Schoolgirls: Young Women, Self Esteem, and the Confidence Gap by Orenstein Peggy

Schoolgirls: Young Women, Self Esteem, and the Confidence Gap by Orenstein Peggy

Author:Orenstein, Peggy [Orenstein, Peggy]
Language: eng
Format: epub
Tags: feminism, Psychology, Sociology
ISBN: 9780307833112
Goodreads: 17237120
Publisher: Anchor
Published: 1994-08-01T07:00:00+00:00


The “Junior Mother”

Although all black children have to negotiate the dilemma of “white” achievement, girls like LaRhonda have another, unique obstacle to success: the pressure to place their family’s well-being over personal advancement. Like many underclass African American girls, LaRhonda lives in a world of women:8 her father is often in jail, as is her mother’s boyfriend, who has lived with them intermittently for the last five years. Her uncle, as she says, “can’t even take care of his own kids.” That leaves her mother and her aunt, who are unemployed, as well as her grandmother to raise LaRhonda’s entire extended family. Despite her own illegal activity, LaRhonda sees herself as part of that community of women and, as the oldest female child of her generation, she has begun to shoulder a large share of its burden.
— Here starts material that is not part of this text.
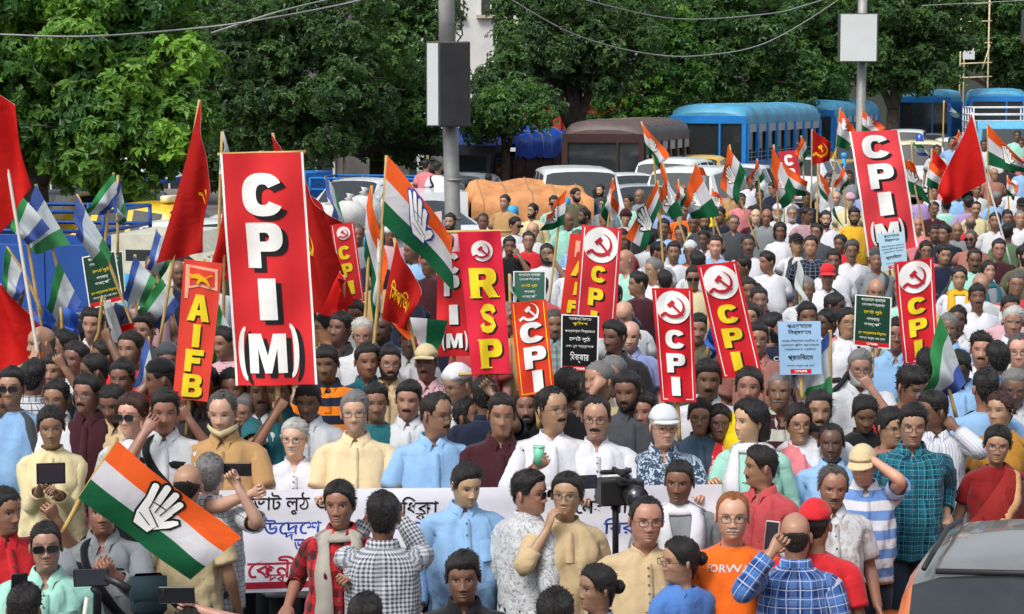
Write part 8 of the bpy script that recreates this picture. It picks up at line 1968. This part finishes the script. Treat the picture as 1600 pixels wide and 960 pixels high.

On a Tuesday morning late in February, I meet LaRhonda shortly after the second-period bell has rung. She has just arrived at school: although she woke up at 7:20, giving her ample time to make it to class, she first had to supervise her four youngest siblings’ morning ablutions, help them dress, make their breakfast, sign their homework, and walk them to elementary school. She arrives on campus still adjusting her earrings and dabbing at her lipstick, unsurprised that she has missed both English and gym. “I can’t help it,” she says. “I have to be responsible for my little brothers and sisters. My mom can’t do it by herself. There’s just too many of us.”

LaRhonda’s mother, Nicole, is only twenty-eight years old. Her own dreams of becoming a secretary died when she became pregnant with LaRhonda and left school after eighth grade. Two years later, she had another child by the same man, and subsequently has had four more with her current boyfriend. On the occasions when we’ve spoken, Nicole has talked about going back to school and getting her degree, maybe even learning a trade. But according to LaRhonda, her mother has said that before: lack of money and child care and her regular pregnancies always get in her way.

LaRhonda and I walk across the schoolyard, a desolate expanse of concrete and asphalt surrounded by a metal fence, and settle in on a bench from which we can see her gym class engaging in rigorous calisthenics. “I used to look up to my mother a lot,” she says, gazing out at her classmates in their red-and-yellow uniforms. “But now I see she lives in the projects and she’s on welfare and can’t get no job because she didn’t make it out of high school. It’s no life, no life.”

As LaRhonda talks, I find myself thinking about Becca at Weston. Like Becca, LaRhonda sees her mother as ensnared by the circumstances of womanhood; she, too, believes that, as the eldest daughter, she is obliged to alleviate her mother’s suffering in a way that her brother, for instance, who is just a year behind her in school, is not.9

“I take care of my mother,” she says scornfully, when I ask if he pitches in.